Putin-Obama, la nuova guerra fredda si combatte anche sui gay

18 Dic 2013 11:14 - di Priscilla Del Ninno

Dopo la Siria, la zona di guerra fredda tra Casa Bianca e Cremlino si sposta a Soci, in Russia, alla cerimonia di apertura delle Olimpiadi Invernali. E in quella che sembra essere diventata una vera e propria gara a chi diserta prima – e più clamorosamente – l’inaugurazione della competizione sportiva invernale, l’America cala l’asso della provocazione, e dà scacco matto. O forse, sarebbe più appropriato dire che “dà di matto”… Alla lista di presenti celebri e illustri sconosciuti che parteciperanno o, diversamente, latiteranno all’inaugurazione dei giochi invernali, al forfait di Hollande, del presidente tedesco Joachim Gauck, della commissaria europea Vivianne Reding, si aggiunge in queste ore anche la decisione sopra le righe di Barack Obama che, nel rispedire al mittente l’invito a partecipare al cerimoniale d’apertura delle olimpiadi invernali di Soci,  ha deciso di mandare a stringere la mano a Putin in sua rappresentanza niente poco di meno che Billie Jean King, campionessa di tennis, componente del President’s Council on Fitness, Sports and Nutrition, meglio nota come icona del movimento gay, conosciuta, insomma, soprattutto per essere stata la prima atleta dello sport professionistico a fare coming out, dichiarandosi apertamente omosessuale nel lontano 1981, in seguito a una disputa legale tra lei e la sua ex partner Marylin Barnett. Insieme alla King, diretta a Soci ci sarebbe anche un’altra ex atleta apertamente gay: la pattinatrice sul ghiaccio Caitlin Cahow. Titoli, quelli dell’appartenenza sessuale, che suonano in questa circostanza ovviamente più altisonanti di mille meriti sportivi, e comunque intrisi di un significato decisamente polemico, vista la scelta politically scorrect di inviare la portabandiera dei diritti delle coppie omosessuali nel Paese organizzatore dei Giochi, da tempo sotto i riflettori per le sue politiche anti-propagandistiche delle rivendicazioni delle coppie omosessuali, e a sostegno della famiglia nella sua accezione più tradizionale.

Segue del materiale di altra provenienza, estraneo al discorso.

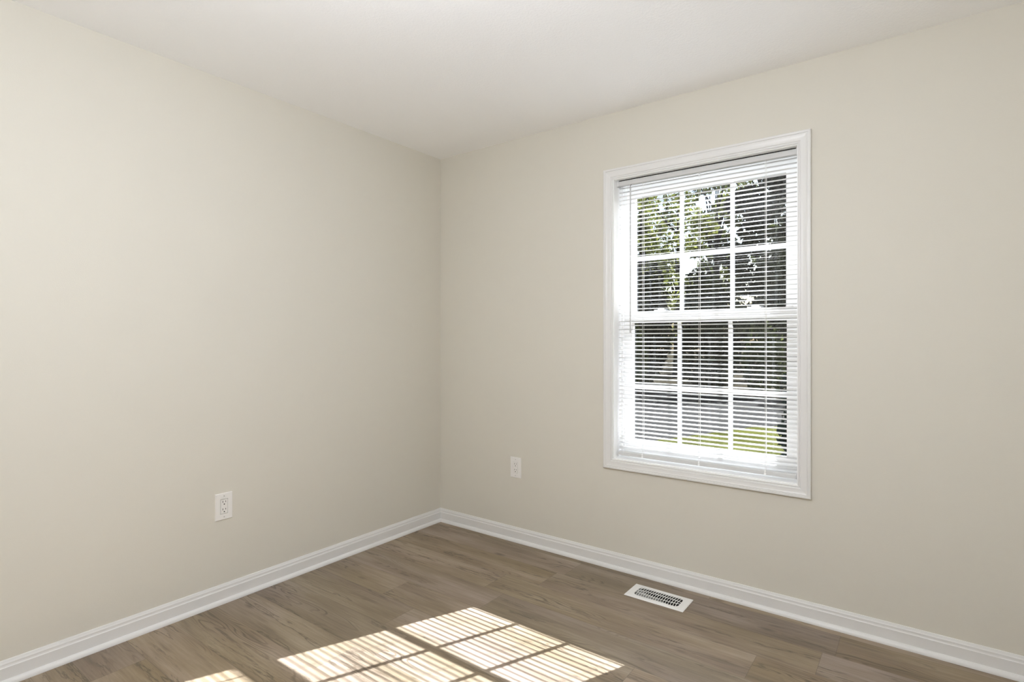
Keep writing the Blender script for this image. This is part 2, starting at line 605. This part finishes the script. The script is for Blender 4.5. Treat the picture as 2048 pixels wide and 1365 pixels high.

Così, tanto per rincarare la dose e aggiungere al danno anche la beffa, da Washington si fa notare che, nella delegazione americana, assenti presidente, first Lady e vice-presidente, non ci sarà alcun esponente del governo Usa, forfait istituzionali rimpiazzati dalla figura di Janet Napolitano, ex segretario della Sicurezza Interna, oggi presidente dell’Università della California. Una toppa che non vuole certo riparare il buco nel guanto di sfida lanciato con la simbolica presenza di Billie Jean King, anzi… Una risposta a stelle e strisce all’invito russo, che affida all’indisponenza diplomatica l’invio di un messaggio più che esplicito al governo di Mosca; un messaggio che dice molto di più di mille frasi di circostanza, affermazioni tipiche da cerimoniale di rito, e discorsi istituzionali, e che sferra una stoccata politica che non si verificava dall’affondo del 2000. Per ora, comunque, il duello a distanza a colpi di diplomazia è solo alle battute iniziali, ma di certo c’è poco da ridere e, semmai, molto da rimpiangere ripensando ai tempi in cui la guerra fredda si giocava in prima linea sul terreno della corsa agli armamenti e agli scudi spaziali, e nelle retrovie delle battaglie di contro-spionaggio. Oggi, invece, l’offensiva, più graffiante – e decisamente meno intrigante – si è ritirata sul fronte dei diritti delle comunità gay: una gara da disputare (anche) sul terreno di gioco e sulle piste di neve.